Exercise instructions – Each line in the entries below that holds the string "picture" is to be listed.

Input –

==*==

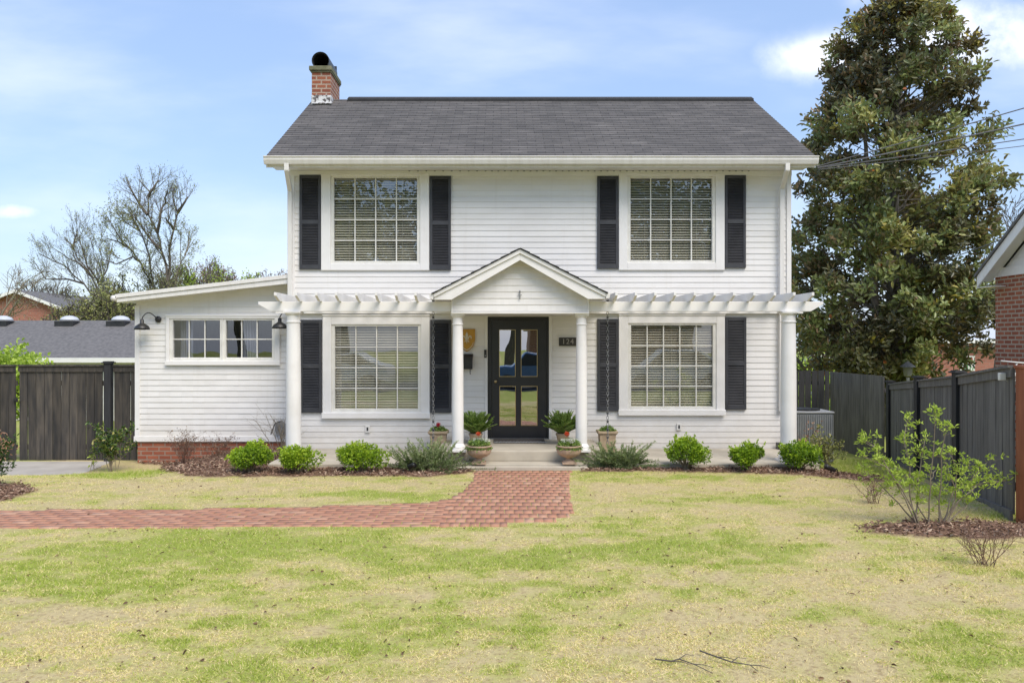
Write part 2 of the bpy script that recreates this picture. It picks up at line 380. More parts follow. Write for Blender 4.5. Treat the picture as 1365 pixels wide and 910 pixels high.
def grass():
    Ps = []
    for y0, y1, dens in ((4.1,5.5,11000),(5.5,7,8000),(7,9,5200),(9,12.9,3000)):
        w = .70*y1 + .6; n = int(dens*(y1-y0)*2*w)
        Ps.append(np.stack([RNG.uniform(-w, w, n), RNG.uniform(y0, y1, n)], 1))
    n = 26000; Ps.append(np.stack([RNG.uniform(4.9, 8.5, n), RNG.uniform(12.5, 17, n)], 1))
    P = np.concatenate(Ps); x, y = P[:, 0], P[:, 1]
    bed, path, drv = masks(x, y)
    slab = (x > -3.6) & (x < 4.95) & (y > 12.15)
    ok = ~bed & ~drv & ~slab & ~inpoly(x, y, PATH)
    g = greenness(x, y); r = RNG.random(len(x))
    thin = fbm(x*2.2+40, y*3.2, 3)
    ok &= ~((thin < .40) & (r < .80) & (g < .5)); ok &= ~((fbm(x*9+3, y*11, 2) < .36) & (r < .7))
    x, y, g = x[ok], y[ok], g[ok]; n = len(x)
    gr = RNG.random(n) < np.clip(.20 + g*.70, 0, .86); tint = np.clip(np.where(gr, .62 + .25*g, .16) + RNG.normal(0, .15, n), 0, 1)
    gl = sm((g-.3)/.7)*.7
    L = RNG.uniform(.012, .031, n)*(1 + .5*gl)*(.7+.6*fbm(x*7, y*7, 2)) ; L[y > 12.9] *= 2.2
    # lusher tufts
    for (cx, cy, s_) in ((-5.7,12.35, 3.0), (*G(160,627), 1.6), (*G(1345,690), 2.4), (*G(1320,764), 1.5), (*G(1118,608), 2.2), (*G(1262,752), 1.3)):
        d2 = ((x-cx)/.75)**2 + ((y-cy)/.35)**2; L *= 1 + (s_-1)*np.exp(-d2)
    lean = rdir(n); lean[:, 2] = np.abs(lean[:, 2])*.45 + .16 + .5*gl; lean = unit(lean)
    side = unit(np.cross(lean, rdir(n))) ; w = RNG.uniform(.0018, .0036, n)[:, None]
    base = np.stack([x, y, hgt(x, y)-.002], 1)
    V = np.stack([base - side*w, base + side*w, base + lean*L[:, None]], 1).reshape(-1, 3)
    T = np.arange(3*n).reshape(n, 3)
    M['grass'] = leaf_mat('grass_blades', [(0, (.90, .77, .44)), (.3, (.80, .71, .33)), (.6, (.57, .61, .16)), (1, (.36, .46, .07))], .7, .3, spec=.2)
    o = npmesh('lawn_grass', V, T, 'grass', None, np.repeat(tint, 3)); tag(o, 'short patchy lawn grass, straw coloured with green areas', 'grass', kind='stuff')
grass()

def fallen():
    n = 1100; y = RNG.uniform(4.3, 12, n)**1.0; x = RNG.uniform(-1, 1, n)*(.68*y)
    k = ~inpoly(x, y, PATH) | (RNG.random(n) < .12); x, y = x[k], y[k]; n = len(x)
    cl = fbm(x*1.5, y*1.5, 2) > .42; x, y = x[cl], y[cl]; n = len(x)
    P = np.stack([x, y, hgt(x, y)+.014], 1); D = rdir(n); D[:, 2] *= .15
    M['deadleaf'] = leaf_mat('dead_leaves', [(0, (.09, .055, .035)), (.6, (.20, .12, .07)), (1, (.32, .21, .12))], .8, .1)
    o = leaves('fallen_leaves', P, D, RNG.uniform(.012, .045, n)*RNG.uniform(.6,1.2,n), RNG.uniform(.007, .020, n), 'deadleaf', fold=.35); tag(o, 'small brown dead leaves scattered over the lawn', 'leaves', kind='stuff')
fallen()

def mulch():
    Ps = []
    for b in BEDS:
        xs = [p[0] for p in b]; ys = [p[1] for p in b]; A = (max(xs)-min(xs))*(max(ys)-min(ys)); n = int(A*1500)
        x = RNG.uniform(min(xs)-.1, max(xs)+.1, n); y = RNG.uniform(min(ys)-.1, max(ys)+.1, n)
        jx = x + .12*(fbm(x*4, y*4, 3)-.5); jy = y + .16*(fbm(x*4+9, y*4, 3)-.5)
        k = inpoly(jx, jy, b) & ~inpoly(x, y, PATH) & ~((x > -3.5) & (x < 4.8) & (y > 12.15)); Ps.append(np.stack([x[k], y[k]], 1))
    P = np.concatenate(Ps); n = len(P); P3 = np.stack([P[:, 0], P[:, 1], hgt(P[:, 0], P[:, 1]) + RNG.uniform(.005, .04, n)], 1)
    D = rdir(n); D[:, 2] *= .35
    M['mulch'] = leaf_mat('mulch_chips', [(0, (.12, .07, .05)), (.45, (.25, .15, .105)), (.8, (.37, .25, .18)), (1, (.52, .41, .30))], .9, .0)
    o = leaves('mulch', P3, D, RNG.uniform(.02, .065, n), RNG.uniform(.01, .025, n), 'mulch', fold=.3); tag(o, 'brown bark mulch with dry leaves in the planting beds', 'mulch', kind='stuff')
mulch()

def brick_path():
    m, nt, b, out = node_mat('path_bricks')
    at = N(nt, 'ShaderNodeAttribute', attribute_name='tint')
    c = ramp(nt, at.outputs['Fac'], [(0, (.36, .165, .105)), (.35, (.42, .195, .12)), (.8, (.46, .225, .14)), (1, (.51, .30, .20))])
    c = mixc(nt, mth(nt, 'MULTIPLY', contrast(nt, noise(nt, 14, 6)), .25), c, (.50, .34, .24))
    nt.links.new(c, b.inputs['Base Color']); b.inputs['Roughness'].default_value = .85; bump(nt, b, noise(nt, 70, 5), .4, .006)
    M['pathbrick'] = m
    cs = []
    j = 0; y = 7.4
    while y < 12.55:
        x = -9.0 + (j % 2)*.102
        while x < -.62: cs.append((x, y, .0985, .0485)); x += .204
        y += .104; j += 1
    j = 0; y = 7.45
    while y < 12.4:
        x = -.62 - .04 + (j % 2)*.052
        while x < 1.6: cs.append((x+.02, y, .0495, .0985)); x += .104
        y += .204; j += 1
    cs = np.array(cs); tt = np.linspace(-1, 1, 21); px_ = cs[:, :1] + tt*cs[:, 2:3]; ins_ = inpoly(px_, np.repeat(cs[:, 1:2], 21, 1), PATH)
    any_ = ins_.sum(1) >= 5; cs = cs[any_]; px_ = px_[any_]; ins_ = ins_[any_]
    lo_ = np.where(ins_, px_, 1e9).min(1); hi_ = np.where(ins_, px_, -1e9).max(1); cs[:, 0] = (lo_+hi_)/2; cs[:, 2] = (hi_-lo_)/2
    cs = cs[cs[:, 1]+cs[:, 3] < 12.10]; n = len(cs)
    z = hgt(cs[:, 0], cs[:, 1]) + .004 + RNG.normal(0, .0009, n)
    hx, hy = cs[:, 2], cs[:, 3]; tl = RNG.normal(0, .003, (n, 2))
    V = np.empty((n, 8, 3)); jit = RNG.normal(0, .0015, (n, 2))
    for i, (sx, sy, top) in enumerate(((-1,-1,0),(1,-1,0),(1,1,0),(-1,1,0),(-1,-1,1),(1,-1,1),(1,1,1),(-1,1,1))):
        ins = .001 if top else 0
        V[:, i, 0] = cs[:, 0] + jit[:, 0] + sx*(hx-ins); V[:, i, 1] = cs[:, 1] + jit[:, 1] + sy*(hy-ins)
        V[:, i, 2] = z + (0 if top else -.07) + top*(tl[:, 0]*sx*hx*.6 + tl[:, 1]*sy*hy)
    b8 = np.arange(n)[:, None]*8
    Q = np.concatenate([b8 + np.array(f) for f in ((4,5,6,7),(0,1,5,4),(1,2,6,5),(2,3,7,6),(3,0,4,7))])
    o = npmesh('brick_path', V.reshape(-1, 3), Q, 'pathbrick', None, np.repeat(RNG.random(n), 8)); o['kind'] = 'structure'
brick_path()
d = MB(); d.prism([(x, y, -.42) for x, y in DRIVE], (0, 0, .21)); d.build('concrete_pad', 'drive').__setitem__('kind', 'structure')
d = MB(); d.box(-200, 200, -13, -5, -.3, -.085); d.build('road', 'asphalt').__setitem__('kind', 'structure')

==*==

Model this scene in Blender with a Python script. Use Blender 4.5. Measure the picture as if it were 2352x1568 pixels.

==*==

Completed exercise –
Write part 2 of the bpy script that recreates this picture. It picks up at line 380. More parts follow. Write for Blender 4.5. Treat the picture as 1365 pixels wide and 910 pixels high.
Model this scene in Blender with a Python script. Use Blender 4.5. Measure the picture as if it were 2352x1568 pixels.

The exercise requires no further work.